さらに、アメリカ市場でキャリアと提携するためには厳格なネットワーク認証をクリアする必要がある。特にVerizonやAT&Tでは、特定の周波数帯への対応が求められるだけでなく、mmWave 5G(超高速通信)への最適化も必須だ。しかし、OnePlus 13はmmWave 5Gに対応していないため、大手キャリアの認証を得ることが難しくなっている。このような技術的なハードルも、OnePlusがキャリア市場での展開を難しくしている要因の一つである。

AppleとSamsungはなぜキャリア販売で成功したのか

OnePlusが苦戦する一方で、AppleやSamsungはキャリア市場での影響力を強めてきた。その成功の鍵は、キャリアとの関係性を巧みに利用しつつ、独自のブランド価値を確立したことにある。

AppleはiPhoneをキャリア専売とすることで、AT&TやO2といった大手キャリアとの関係を強化しつつ、マーケティング戦略を完全にコントロールした。キャリア販売を通じてiPhoneの普及を促進しながらも、端末の価格や仕様に関してApple側が主導権を握ることで、ブランド価値を維持することに成功した。一方、Samsungはキャリア販売に積極的に対応しつつも、マーケティング予算を投じて製品を前面に押し出し、店舗スタッフの推奨リストに自社端末を入れるよう働きかけた。これにより、アメリカのキャリアストアではAppleとSamsungの2社が市場の大半を占めるようになった。

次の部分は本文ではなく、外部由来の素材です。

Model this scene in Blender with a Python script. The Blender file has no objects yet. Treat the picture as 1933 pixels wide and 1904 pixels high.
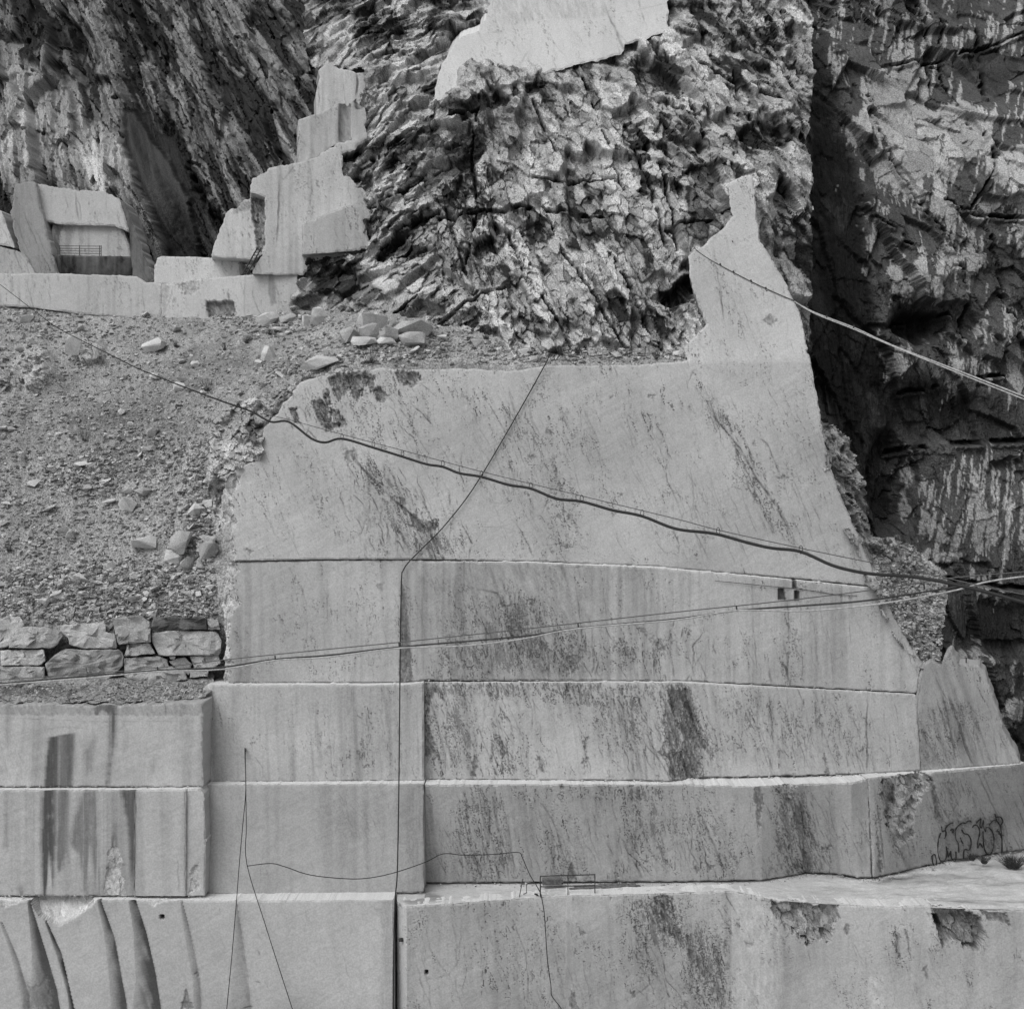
import bpy, bmesh, math, random
import numpy as np

# ------------------------------------------------------------------ camera, light, exposure
F = 2520.0; CX = 966.5; CY = 952.0            # focal length and centre in photograph units (1933 x 1904)
scene = bpy.context.scene
cam_d = bpy.data.cameras.new('camera'); cam = bpy.data.objects.new('camera', cam_d)
scene.collection.objects.link(cam); scene.camera = cam
cam.location = (0, 0, 0); cam.rotation_euler = (math.radians(90), 0, 0)
cam_d.sensor_fit = 'HORIZONTAL'; cam_d.sensor_width = 36.0; cam_d.lens = 36.0 * F / 1933.0
cam_d.clip_start = 0.5; cam_d.clip_end = 4000

SUN_EL, SUN_AZ = 52.0, -40.0                  # azimuth measured from behind the camera towards its left
world = bpy.data.worlds.new('World'); scene.world = world; world.use_nodes = True
wn = world.node_tree.nodes; wl = world.node_tree.links; wn.clear()
sky = wn.new('ShaderNodeTexSky'); sky.sky_type = 'NISHITA'; sky.sun_disc = False
sky.sun_elevation = math.radians(SUN_EL); sky.sun_rotation = math.radians(180 + 40)
sky.air_density = 1.0; sky.dust_density = 4.0; sky.ozone_density = 1.0
bw = wn.new('ShaderNodeRGBToBW'); bg = wn.new('ShaderNodeBackground'); wo = wn.new('ShaderNodeOutputWorld')
bg.inputs['Strength'].default_value = 0.10
wl.new(sky.outputs['Color'], bw.inputs['Color']); wl.new(bw.outputs['Val'], bg.inputs['Color']); wl.new(bg.outputs['Background'], wo.inputs['Surface'])
sun_d = bpy.data.lights.new('sun', 'SUN'); sun_d.energy = 0.95; sun_d.angle = math.radians(45); sun_d.color = (1, 1, 1)
sun = bpy.data.objects.new('sun', sun_d); scene.collection.objects.link(sun)
_az = math.radians(SUN_AZ); _el = math.radians(SUN_EL)
import mathutils
_dir = mathutils.Vector((math.sin(_az) * math.cos(_el), -math.cos(_az) * math.cos(_el), math.sin(_el)))   # towards the sun
sun.rotation_euler = (-_dir).to_track_quat('-Z', 'Y').to_euler()
scene.view_settings.view_transform = 'Standard'; scene.view_settings.look = 'None'
scene.view_settings.gamma = 1.0; scene.view_settings.exposure = 0.22
scene.view_settings.use_curve_mapping = False
scene.cycles.max_bounces = 5; scene.cycles.diffuse_bounces = 3; scene.cycles.glossy_bounces = 1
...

これに対し、OnePlusは同様の戦略を取ることが難しい。AppleやSamsungはキャリアと直接交渉できる立場にあり、大規模な広告キャンペーンを展開する資金力を持っている。しかし、OnePlusはマーケティング投資が限られており、キャリア販売の優先順位を上げるための十分な交渉力を確保できていない。こうした違いが、OnePlusがキャリア市場での存在感を示せない理由の一つとなっている。

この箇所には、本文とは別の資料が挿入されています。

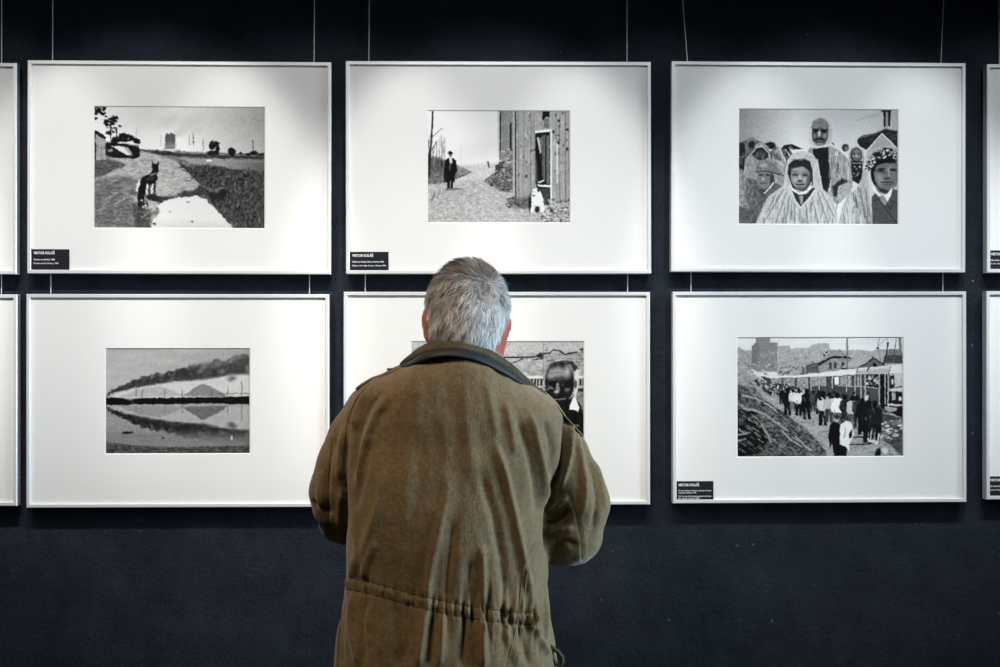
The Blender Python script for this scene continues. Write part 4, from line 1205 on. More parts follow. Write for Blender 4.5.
# ------------------------------------------------------------------ implicit surfaces for the figure
class Field:
    """signed distance samples on a grid, joined by smooth unions, meshed with surface nets"""

    def __init__(s, lo, hi, h):
        s.lo, s.h = np.array(lo, np.float32), h
        s.n = np.ceil((np.array(hi) - np.array(lo)) / h).astype(int) + 1
        s.F = np.full(s.n, 1.0, np.float32)

    def add(s, fn, lo, hi, k=0.01, cut=False):
        pad = 4 * s.h + k
        a = np.maximum(((np.array(lo) - pad - s.lo) / s.h).astype(int), 0)
        b = np.minimum(((np.array(hi) + pad - s.lo) / s.h).astype(int) + 2, s.n)
        if np.any(b <= a):
            return
        ax = [s.lo[i] + np.arange(a[i], b[i], dtype=np.float32) * s.h for i in range(3)]
        d = fn(ax[0][:, None, None], ax[1][None, :, None], ax[2][None, None, :])
        sl = tuple(slice(a[i], b[i]) for i in range(3))
        f = s.F[sl]
        if cut:
            s.F[sl] = np.maximum(f, -d)
        else:
            t = np.clip(0.5 + 0.5 * (f - d) / k, 0, 1)
            s.F[sl] = f * (1 - t) + d * t - k * t * (1 - t)

    def capsule(s, a, b, ra, rb, k=0.01, cut=False):
        a, b = np.array(a, np.float32), np.array(b, np.float32)
        ab = b - a
        L = float(ab @ ab) + 1e-9

        def fn(x, y, z):
            t = np.clip(((x - a[0]) * ab[0] + (y - a[1]) * ab[1] + (z - a[2]) * ab[2]) / L, 0, 1)
            return np.sqrt((x - a[0] - t * ab[0]) ** 2 + (y - a[1] - t * ab[1]) ** 2 + (z - a[2] - t * ab[2]) ** 2) - (ra + (rb - ra) * t)
        r = max(ra, rb)
        s.add(fn, np.minimum(a, b) - r, np.maximum(a, b) + r, k, cut)

    def chain(s, pts, k=0.01):
        for (a, ra), (b, rb) in zip(pts[:-1], pts[1:]):
            s.capsule(a, b, ra, rb, k)

    def ellipsoid(s, c, r, R=None, k=0.01, cut=False):
        c, r = np.array(c, np.float32), np.array(r, np.float32)
        R = np.eye(3) if R is None else R          # columns: local axes in world

        def fn(x, y, z):
            d = (x - c[0], y - c[1], z - c[2])
            q = [(d[0] * R[0, i] + d[1] * R[1, i] + d[2] * R[2, i]) / r[i] for i in range(3)]
            k0 = np.sqrt(q[0] ** 2 + q[1] ** 2 + q[2] ** 2)
            k1 = np.sqrt((q[0] / r[0]) ** 2 + (q[1] / r[1]) ** 2 + (q[2] / r[2]) ** 2) + 1e-6
            return k0 * (k0 - 1) / k1
        m = float(r.max())
        s.add(fn, c - m, c + m, k, cut)

    def surface(s):
        F = s.F
        F[0], F[-1], F[:, 0], F[:, -1], F[:, :, 0], F[:, :, -1] = 1, 1, 1, 1, 1, 1
        inn = F < 0
        n = np.array(F.shape) - 1
        cnt = np.zeros(n, np.float32)
        acc = np.zeros((*n, 3), np.float32)
        cross = []
        for ax in range(3):
            A = [slice(None)] * 3
            B = [slice(None)] * 3
            A[ax], B[ax] = slice(0, -1), slice(1, None)
            fa, fb = F[tuple(A)], F[tuple(B)]
            ca = inn[tuple(A)] != inn[tuple(B)]
            I = np.argwhere(ca)
            va, vb = fa[ca], fb[ca]
            t = va / (va - vb)
            P = I.astype(np.float32)
            P[:, ax] += t
            cross.append((ax, I, va < 0))
            o = [a for a in range(3) if a != ax]
            for d0 in (0, -1):
                for d1 in (0, -1):
                    C = I.copy()
                    C[:, o[0]] += d0
                    C[:, o[1]] += d1
                    ok = np.all((C >= 0) & (C < n), 1)
                    idx = np.ravel_multi_index(C[ok].T, n)
                    cnt += np.bincount(idx, minlength=cnt.size).reshape(n)
                    for q in range(3):
                        acc[..., q] += np.bincount(idx, P[ok, q], minlength=cnt.size).reshape(n)
        act = cnt > 0
        vid = np.full(n, -1, np.int64)
        vid[act] = np.arange(act.sum())
        V = s.lo + s.h * acc[act] / cnt[act][:, None]
        Q = []
        for ax, I, flip in cross:
            o = [(ax + 1) % 3, (ax + 2) % 3]
            ids = []
            for d0, d1 in ((0, 0), (-1, 0), (-1, -1), (0, -1)):
                C = I.copy()
                C[:, o[0]] += d0
                C[:, o[1]] += d1
                ok = np.all((C >= 0) & (C < n), 1)
                C = np.clip(C, 0, n - 1)
                ids.append(np.where(ok, vid[C[:, 0], C[:, 1], C[:, 2]], -1))
            q = np.stack(ids, 1)
            q[~flip] = q[~flip][:, ::-1]
            Q.append(q[np.all(q >= 0, 1)])
        return V.astype(np.float32), np.concatenate(Q)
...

OnePlusがアメリカ市場で生き残るための戦略とは

現在の状況を打破するために、OnePlusにはいくつかの戦略が考えられる。その一つが、キャリアとの新たな形での提携を模索することだ。従来のT-Mobileのような大手キャリアだけでなく、MVNO(仮想移動体通信事業者)との協力関係を築くことで、より柔軟な展開が可能になるかもしれない。

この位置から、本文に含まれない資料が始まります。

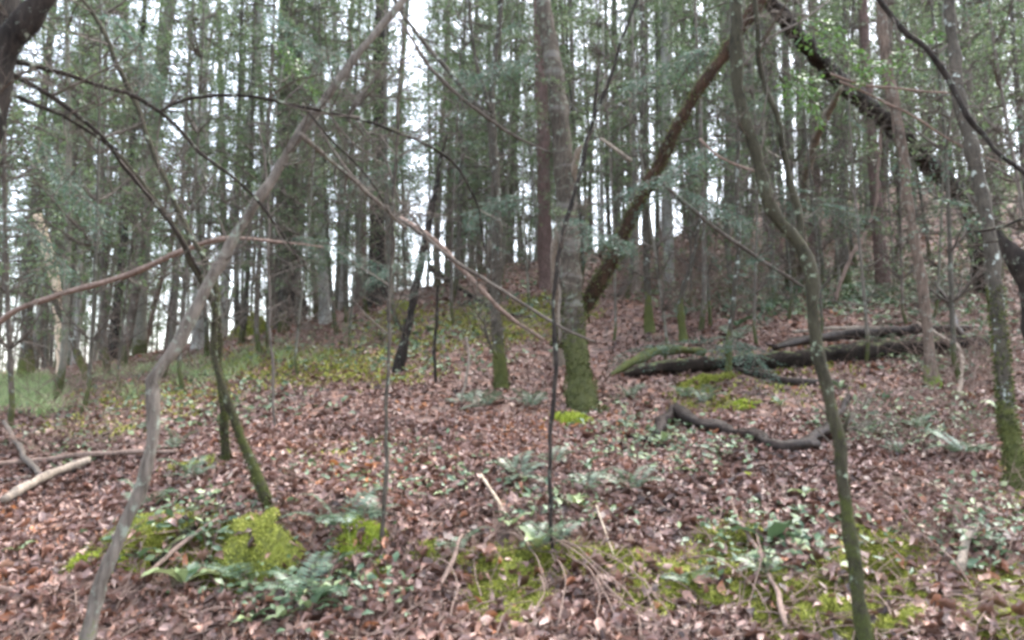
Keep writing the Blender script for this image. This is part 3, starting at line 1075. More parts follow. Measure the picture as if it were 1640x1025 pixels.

また、OnePlusがアメリカ市場でのシェア拡大を目指すなら、キャリア販売に依存しない独自の販売チャネルを強化する必要がある。例えば、GoogleがPixelシリーズで行っているように、自社オンラインストアやAmazonといったeコマースプラットフォームを積極的に活用し、直接販売を拡大する戦略が有効だ。特にOnePlusは、価格競争力のある端末を提供できるため、キャリアを通さずにコストを抑えた販売手法を推進すれば、競争力を高められる可能性がある。

さらに、アメリカ市場でのブランド認知度を向上させるため、より積極的なプロモーションが必要だ。Samsungのように、大規模なマーケティング予算を確保するのは難しいが、YouTubeやSNSを活用したターゲット広告、インフルエンサーとのコラボレーションを強化することで、限られた予算の中でもブランドの存在感を高めることができる。

このように、OnePlusがキャリア販売の壁を克服するためには、新たな提携戦略とマーケティングの工夫が不可欠だ。今後、OnePlusがどのような方向に舵を切るのか、引き続き注目していきたい。